Items from a data source:
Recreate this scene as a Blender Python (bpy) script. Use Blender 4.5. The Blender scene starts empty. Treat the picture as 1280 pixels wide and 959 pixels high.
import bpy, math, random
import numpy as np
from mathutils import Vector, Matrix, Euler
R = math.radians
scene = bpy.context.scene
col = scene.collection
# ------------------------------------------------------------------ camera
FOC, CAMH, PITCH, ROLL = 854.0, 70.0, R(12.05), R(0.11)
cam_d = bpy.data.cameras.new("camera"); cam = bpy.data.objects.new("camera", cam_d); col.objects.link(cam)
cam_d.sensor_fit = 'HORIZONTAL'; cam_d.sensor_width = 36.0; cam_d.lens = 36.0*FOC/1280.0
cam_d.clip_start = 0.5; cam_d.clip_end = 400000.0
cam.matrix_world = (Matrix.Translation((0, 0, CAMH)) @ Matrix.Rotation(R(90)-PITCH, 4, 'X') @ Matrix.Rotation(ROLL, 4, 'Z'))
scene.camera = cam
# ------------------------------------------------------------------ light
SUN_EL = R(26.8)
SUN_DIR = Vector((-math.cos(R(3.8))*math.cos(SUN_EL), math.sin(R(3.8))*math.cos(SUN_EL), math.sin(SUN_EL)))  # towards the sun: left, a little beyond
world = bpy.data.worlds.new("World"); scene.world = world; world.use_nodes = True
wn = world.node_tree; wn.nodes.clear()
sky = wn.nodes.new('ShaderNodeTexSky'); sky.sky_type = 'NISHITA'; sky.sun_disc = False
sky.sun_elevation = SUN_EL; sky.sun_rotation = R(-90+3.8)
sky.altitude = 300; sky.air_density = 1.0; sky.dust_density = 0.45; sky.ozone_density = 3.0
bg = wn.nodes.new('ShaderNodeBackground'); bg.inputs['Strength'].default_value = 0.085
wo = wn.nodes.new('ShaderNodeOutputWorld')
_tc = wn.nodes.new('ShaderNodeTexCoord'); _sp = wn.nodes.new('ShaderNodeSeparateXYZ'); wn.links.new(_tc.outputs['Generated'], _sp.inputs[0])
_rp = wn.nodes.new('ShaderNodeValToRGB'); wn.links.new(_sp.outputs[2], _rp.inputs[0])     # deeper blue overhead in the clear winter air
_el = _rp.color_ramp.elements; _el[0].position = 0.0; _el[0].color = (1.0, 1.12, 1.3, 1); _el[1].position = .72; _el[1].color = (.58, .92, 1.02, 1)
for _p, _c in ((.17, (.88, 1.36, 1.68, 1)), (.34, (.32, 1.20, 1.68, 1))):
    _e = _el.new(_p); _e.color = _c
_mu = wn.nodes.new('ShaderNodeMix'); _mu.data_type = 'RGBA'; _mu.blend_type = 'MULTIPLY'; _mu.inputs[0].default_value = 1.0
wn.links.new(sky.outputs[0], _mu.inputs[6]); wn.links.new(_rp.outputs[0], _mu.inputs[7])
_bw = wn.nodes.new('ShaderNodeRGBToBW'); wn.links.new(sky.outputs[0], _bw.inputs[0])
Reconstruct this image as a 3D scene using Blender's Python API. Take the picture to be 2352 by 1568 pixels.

- **AIM OF THE TASK**
Give back each line above precisely as it stands.

- **SOLUTION BELOW**
Recreate this scene as a Blender Python (bpy) script. Use Blender 4.5. The Blender scene starts empty. Treat the picture as 1280 pixels wide and 959 pixels high.
import bpy, math, random
import numpy as np
from mathutils import Vector, Matrix, Euler
R = math.radians
scene = bpy.context.scene
col = scene.collection
# ------------------------------------------------------------------ camera
FOC, CAMH, PITCH, ROLL = 854.0, 70.0, R(12.05), R(0.11)
cam_d = bpy.data.cameras.new("camera"); cam = bpy.data.objects.new("camera", cam_d); col.objects.link(cam)
cam_d.sensor_fit = 'HORIZONTAL'; cam_d.sensor_width = 36.0; cam_d.lens = 36.0*FOC/1280.0
cam_d.clip_start = 0.5; cam_d.clip_end = 400000.0
cam.matrix_world = (Matrix.Translation((0, 0, CAMH)) @ Matrix.Rotation(R(90)-PITCH, 4, 'X') @ Matrix.Rotation(ROLL, 4, 'Z'))
scene.camera = cam
# ------------------------------------------------------------------ light
SUN_EL = R(26.8)
SUN_DIR = Vector((-math.cos(R(3.8))*math.cos(SUN_EL), math.sin(R(3.8))*math.cos(SUN_EL), math.sin(SUN_EL)))  # towards the sun: left, a little beyond
world = bpy.data.worlds.new("World"); scene.world = world; world.use_nodes = True
wn = world.node_tree; wn.nodes.clear()
sky = wn.nodes.new('ShaderNodeTexSky'); sky.sky_type = 'NISHITA'; sky.sun_disc = False
sky.sun_elevation = SUN_EL; sky.sun_rotation = R(-90+3.8)
sky.altitude = 300; sky.air_density = 1.0; sky.dust_density = 0.45; sky.ozone_density = 3.0
bg = wn.nodes.new('ShaderNodeBackground'); bg.inputs['Strength'].default_value = 0.085
wo = wn.nodes.new('ShaderNodeOutputWorld')
_tc = wn.nodes.new('ShaderNodeTexCoord'); _sp = wn.nodes.new('ShaderNodeSeparateXYZ'); wn.links.new(_tc.outputs['Generated'], _sp.inputs[0])
_rp = wn.nodes.new('ShaderNodeValToRGB'); wn.links.new(_sp.outputs[2], _rp.inputs[0])     # deeper blue overhead in the clear winter air
_el = _rp.color_ramp.elements; _el[0].position = 0.0; _el[0].color = (1.0, 1.12, 1.3, 1); _el[1].position = .72; _el[1].color = (.58, .92, 1.02, 1)
for _p, _c in ((.17, (.88, 1.36, 1.68, 1)), (.34, (.32, 1.20, 1.68, 1))):
    _e = _el.new(_p); _e.color = _c
_mu = wn.nodes.new('ShaderNodeMix'); _mu.data_type = 'RGBA'; _mu.blend_type = 'MULTIPLY'; _mu.inputs[0].default_value = 1.0
wn.links.new(sky.outputs[0], _mu.inputs[6]); wn.links.new(_rp.outputs[0], _mu.inputs[7])
_bw = wn.nodes.new('ShaderNodeRGBToBW'); wn.links.new(sky.outputs[0], _bw.inputs[0])
Reconstruct this image as a 3D scene using Blender's Python API. Take the picture to be 2352 by 1568 pixels.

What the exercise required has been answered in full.